Mohan, who lives at the very back of Busbee Dam said that when she came to live in the area, it was a huge citrus farm. “Hey was citrus lands nah housing areas; me an ma pickneys dem alone live at de back hey fuss.”

The 77-year-old said that she and her husband and nine children moved to the area to because they were farming citrus as well. She said when she first came to live on Busbee Dam there was only a mud track, and she and her family would have to “cut trail” to make their way out.
Sitting in a hammock strung low to the ground Mohan said that these days “punishment too much.” She considered that flooding had always been a problem, but “ya can live in hey peacefully.”

Work being done on the revetment that is being undermined by the river

Opposite Mohan’s house were neighbours who had extensive fowl pens that were empty and being eaten by running vines. These days Mohan’s family still farm, but it is mostly ground provisions. Some is for subsistence purposes, while the excess crop is sold to market vendors.

In Busbee Dam businesses and residents co-exist quietly, each dependent on the other. During its plantation era, a rice mill was located in the area but it has long since been demolished. Today, the area is the home of a hatchery and feed factory as well as the base for many building contractors.

At the end of Busbee Dam boats that are used to go into farmlands are moored while animals graze in the afternoon sun

Trucks and heavy duty equipment line the streets. An old but large-scale poultry operation is quiet in the midday sun; only the flapping of the chickens’ wings disturb the silence. A few houses down is a mechanic’s workshop. The mechanic is working on a truck, and vehicle parts hang from the shed under which he works, taking up most of the space.

As he works, he chats with a bus driver who stoops in front of his bus. The village is not a bad place to live they said. It is mostly quiet.

Obliquely opposite the mechanic’s workshop is Edun’s Poultry Farms and Hatchery which supplies the poultry sector in the community with feed and baby chicks. According to Sharda Edun,  in 1985 her father-in-law Abu Edun started making feed for his personal use.

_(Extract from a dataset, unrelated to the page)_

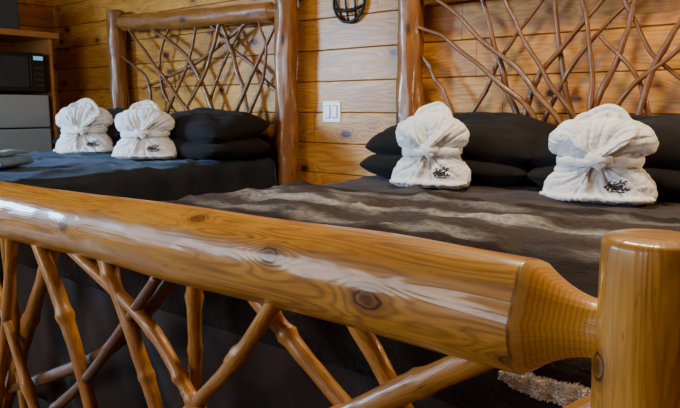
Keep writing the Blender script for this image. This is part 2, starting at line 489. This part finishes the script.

The silo that stores the corn and other items that are combined to make Edun’s chicken feed

Later, “other farmers came in and were interested in buying feed and from then to now we have good support from the area.” Edun’s has since grown to include the farm, feed factory and a hatchery. The company also produces eggs which are sold both locally and internationally.

The factory in Craig is where Edun’s began. Now it has branches on the Soesdyke Highway and in Garden of Eden further up the East Bank. The business was later adopted by Abu Edun’s sons, and today, it employs 25 villagers. The business was even featured in last year’s ‘Success Stories’ in Caribbean Innovation and Entrepreneurship, published by the Caribbean Council for Science and Technology.

Through the side street are residential areas dotted with little shops. Residents say that there is not much activity in the area besides poultry rearing and farming. A nursery school and primary school in one of the side streets off Busbee Dam provide education to the villagers’ children. The village also has a health centre.

It is interesting to know that the area known as Old Road Craig and the three streets behind it is actually Good Success. According to the Caledonia/Good Success NDC, the area is referred to as Craig as well because of its proximity, and the sideline dam is listed as part of the three depths.

Villagers in that area could not explain why it is Good Success, but they said that growing up they knew that that part of the village was also called Craig.

Residents in the Good Success section confirmed that their community was mostly a farming one with some small businesses. They did not flood they said, but pointed out that the roads were in need of rehabilitation.

According to the NDC for the area, roadworks in the area were expected to begin soon. Craig has seen and continues to see a rapid expansion of its residential areas. The NDC said that the village  was of interest to the Ministry of Agriculture, and as such attention to drainage and incentives to farmers had seen a surge in farming activities.